START
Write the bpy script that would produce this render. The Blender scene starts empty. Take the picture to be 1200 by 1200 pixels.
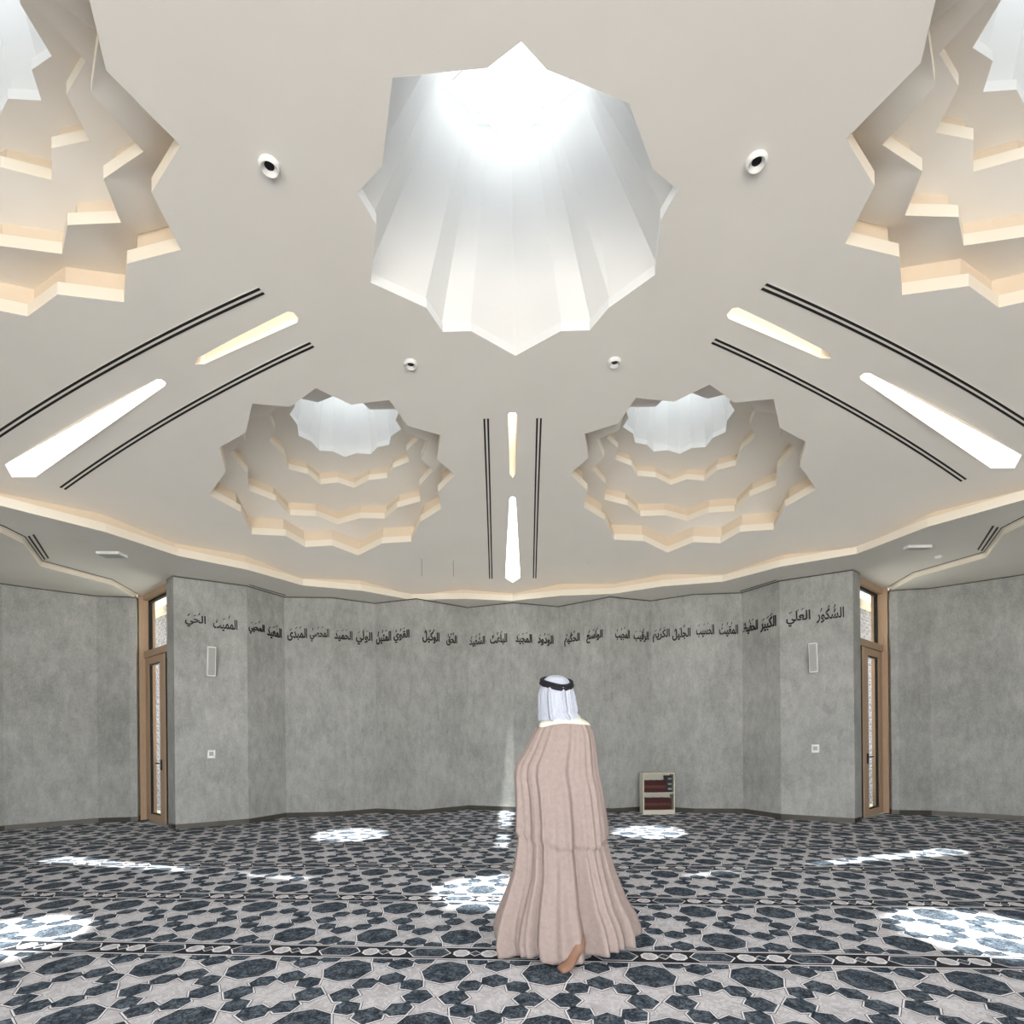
import bpy, bmesh, math, random
from mathutils import Vector, Matrix, geometry
random.seed(7)
R = math.radians
sc = bpy.context.scene
COL = sc.collection
# ------------------------------------------------------------------ calibration
F, YH, ROLL = 607.9, 867.0, -0.0091          # focal (px of 1200), horizon row, camera roll
CX, CY, CZ = -0.0414, -3.974, 1.4            # camera; the room's centre is the origin
HW = 4.1                                     # soffit height
H0, CC = 5.285, 0.02595                      # shallow dome
def dome(x, y): return H0 - CC * (x * x + y * y)
def pol(r, a): return (r * math.sin(R(a)), r * math.cos(R(a)))
# ------------------------------------------------------------------ materials
def mat(name, col, rough=0.6, metal=0.0, noise=None, spec=0.3, emit=None):
    m = bpy.data.materials.new(name); m.use_nodes = True
    nt = m.node_tree; b = nt.nodes['Principled BSDF']
    b.inputs['Base Color'].default_value = (*col, 1); b.inputs['Roughness'].default_value = rough
    b.inputs['Metallic'].default_value = metal; b.inputs['Specular IOR Level'].default_value = spec
    if emit:
        b.inputs['Emission Color'].default_value = (*emit[:3], 1); b.inputs['Emission Strength'].default_value = emit[3]
    if noise:
        col2, scale, detail, lo, hi = noise[:5]
        stretch = noise[5] if len(noise) > 5 else (1, 1, 1)
        tc = nt.nodes.new('ShaderNodeTexCoord'); mp = nt.nodes.new('ShaderNodeMapping')
        mp.inputs['Scale'].default_value = stretch
        nz = nt.nodes.new('ShaderNodeTexNoise'); nz.inputs['Scale'].default_value = scale
        nz.inputs['Detail'].default_value = detail; nz.inputs['Roughness'].default_value = 0.65
        cr = nt.nodes.new('ShaderNodeValToRGB')
        cr.color_ramp.elements[0].position = lo; cr.color_ramp.elements[0].color = (*col, 1)
        cr.color_ramp.elements[1].position = hi; cr.color_ramp.elements[1].color = (*col2, 1)
        nt.links.new(tc.outputs['Object'], mp.inputs['Vector']); nt.links.new(mp.outputs[0], nz.inputs['Vector'])
        nt.links.new(nz.outputs['Fac'], cr.inputs['Fac']); nt.links.new(cr.outputs[0], b.inputs['Base Color'])
    return m
def concrete():
    m = bpy.data.materials.new('concrete'); m.use_nodes = True
    nt = m.node_tree; b = nt.nodes['Principled BSDF']; N = nt.nodes.new; L = nt.links.new
    b.inputs['Roughness'].default_value = 0.55; b.inputs['Specular IOR Level'].default_value = 0.25
    tc = N('ShaderNodeTexCoord')
    n1 = N('ShaderNodeTexNoise'); n1.inputs['Scale'].default_value = 1.1; n1.inputs['Detail'].default_value = 9; n1.inputs['Roughness'].default_value = .68
    n2 = N('ShaderNodeTexNoise'); n2.inputs['Scale'].default_value = 9; n2.inputs['Detail'].default_value = 6; n2.inputs['Roughness'].default_value = .7
    mp = N('ShaderNodeMapping'); mp.inputs['Scale'].default_value = (1, 1, .45)
    n3 = N('ShaderNodeTexNoise'); n3.inputs['Scale'].default_value = 60; n3.inputs['Detail'].default_value = 3
    L(tc.outputs['Object'], n1.inputs['Vector']); L(tc.outputs['Object'], mp.inputs['Vector'])
    L(mp.outputs[0], n2.inputs['Vector']); L(mp.outputs[0], n3.inputs['Vector'])
    r1 = N('ShaderNodeValToRGB'); e = r1.color_ramp.elements
    e[0].position = .3; e[0].color = (.315, .32, .305, 1); e[1].position = .72; e[1].color = (.46, .46, .445, 1)
    r2 = N('ShaderNodeValToRGB'); e = r2.color_ramp.elements
    e[0].position = .32; e[0].color = (.80, .81, .80, 1); e[1].position = .66; e[1].color = (1.1, 1.1, 1.1, 1)
    r3 = N('ShaderNodeValToRGB'); e = r3.color_ramp.elements
    e[0].position = .3; e[0].color = (.88, .88, .88, 1); e[1].position = .7; e[1].color = (1.08, 1.08, 1.08, 1)
    L(n1.outputs['Fac'], r1.inputs['Fac']); L(n2.outputs['Fac'], r2.inputs['Fac']); L(n3.outputs['Fac'], r3.inputs['Fac'])
    mx = N('ShaderNodeMix'); mx.data_type = 'RGBA'; mx.blend_type = 'MULTIPLY'; mx.inputs[0].default_value = 1
    m2 = N('ShaderNodeMix'); m2.data_type = 'RGBA'; m2.blend_type = 'MULTIPLY'; m2.inputs[0].default_value = 1
    L(r1.outputs[0], mx.inputs[6]); L(r2.outputs[0], mx.inputs[7]); L(mx.outputs[2], m2.inputs[6]); L(r3.outputs[0], m2.inputs[7])
    L(m2.outputs[2], b.inputs['Base Color'])
    return m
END
Leave out the pictures and reproduce the rest of the listing exactly.

Write the bpy script that would produce this render. The Blender scene starts empty. Take the picture to be 1200 by 1200 pixels.
import bpy, bmesh, math, random
from mathutils import Vector, Matrix, geometry
random.seed(7)
R = math.radians
sc = bpy.context.scene
COL = sc.collection
# ------------------------------------------------------------------ calibration
F, YH, ROLL = 607.9, 867.0, -0.0091          # focal (px of 1200), horizon row, camera roll
CX, CY, CZ = -0.0414, -3.974, 1.4            # camera; the room's centre is the origin
HW = 4.1                                     # soffit height
H0, CC = 5.285, 0.02595                      # shallow dome
def dome(x, y): return H0 - CC * (x * x + y * y)
def pol(r, a): return (r * math.sin(R(a)), r * math.cos(R(a)))
# ------------------------------------------------------------------ materials
def mat(name, col, rough=0.6, metal=0.0, noise=None, spec=0.3, emit=None):
    m = bpy.data.materials.new(name); m.use_nodes = True
    nt = m.node_tree; b = nt.nodes['Principled BSDF']
    b.inputs['Base Color'].default_value = (*col, 1); b.inputs['Roughness'].default_value = rough
    b.inputs['Metallic'].default_value = metal; b.inputs['Specular IOR Level'].default_value = spec
    if emit:
        b.inputs['Emission Color'].default_value = (*emit[:3], 1); b.inputs['Emission Strength'].default_value = emit[3]
    if noise:
        col2, scale, detail, lo, hi = noise[:5]
        stretch = noise[5] if len(noise) > 5 else (1, 1, 1)
        tc = nt.nodes.new('ShaderNodeTexCoord'); mp = nt.nodes.new('ShaderNodeMapping')
        mp.inputs['Scale'].default_value = stretch
        nz = nt.nodes.new('ShaderNodeTexNoise'); nz.inputs['Scale'].default_value = scale
        nz.inputs['Detail'].default_value = detail; nz.inputs['Roughness'].default_value = 0.65
        cr = nt.nodes.new('ShaderNodeValToRGB')
        cr.color_ramp.elements[0].position = lo; cr.color_ramp.elements[0].color = (*col, 1)
        cr.color_ramp.elements[1].position = hi; cr.color_ramp.elements[1].color = (*col2, 1)
        nt.links.new(tc.outputs['Object'], mp.inputs['Vector']); nt.links.new(mp.outputs[0], nz.inputs['Vector'])
        nt.links.new(nz.outputs['Fac'], cr.inputs['Fac']); nt.links.new(cr.outputs[0], b.inputs['Base Color'])
    return m
def concrete():
    m = bpy.data.materials.new('concrete'); m.use_nodes = True
    nt = m.node_tree; b = nt.nodes['Principled BSDF']; N = nt.nodes.new; L = nt.links.new
    b.inputs['Roughness'].default_value = 0.55; b.inputs['Specular IOR Level'].default_value = 0.25
    tc = N('ShaderNodeTexCoord')
    n1 = N('ShaderNodeTexNoise'); n1.inputs['Scale'].default_value = 1.1; n1.inputs['Detail'].default_value = 9; n1.inputs['Roughness'].default_value = .68
    n2 = N('ShaderNodeTexNoise'); n2.inputs['Scale'].default_value = 9; n2.inputs['Detail'].default_value = 6; n2.inputs['Roughness'].default_value = .7
    mp = N('ShaderNodeMapping'); mp.inputs['Scale'].default_value = (1, 1, .45)
    n3 = N('ShaderNodeTexNoise'); n3.inputs['Scale'].default_value = 60; n3.inputs['Detail'].default_value = 3
    L(tc.outputs['Object'], n1.inputs['Vector']); L(tc.outputs['Object'], mp.inputs['Vector'])
    L(mp.outputs[0], n2.inputs['Vector']); L(mp.outputs[0], n3.inputs['Vector'])
    r1 = N('ShaderNodeValToRGB'); e = r1.color_ramp.elements
    e[0].position = .3; e[0].color = (.315, .32, .305, 1); e[1].position = .72; e[1].color = (.46, .46, .445, 1)
    r2 = N('ShaderNodeValToRGB'); e = r2.color_ramp.elements
    e[0].position = .32; e[0].color = (.80, .81, .80, 1); e[1].position = .66; e[1].color = (1.1, 1.1, 1.1, 1)
    r3 = N('ShaderNodeValToRGB'); e = r3.color_ramp.elements
    e[0].position = .3; e[0].color = (.88, .88, .88, 1); e[1].position = .7; e[1].color = (1.08, 1.08, 1.08, 1)
    L(n1.outputs['Fac'], r1.inputs['Fac']); L(n2.outputs['Fac'], r2.inputs['Fac']); L(n3.outputs['Fac'], r3.inputs['Fac'])
    mx = N('ShaderNodeMix'); mx.data_type = 'RGBA'; mx.blend_type = 'MULTIPLY'; mx.inputs[0].default_value = 1
    m2 = N('ShaderNodeMix'); m2.data_type = 'RGBA'; m2.blend_type = 'MULTIPLY'; m2.inputs[0].default_value = 1
    L(r1.outputs[0], mx.inputs[6]); L(r2.outputs[0], mx.inputs[7]); L(mx.outputs[2], m2.inputs[6]); L(r3.outputs[0], m2.inputs[7])
    L(m2.outputs[2], b.inputs['Base Color'])
    return m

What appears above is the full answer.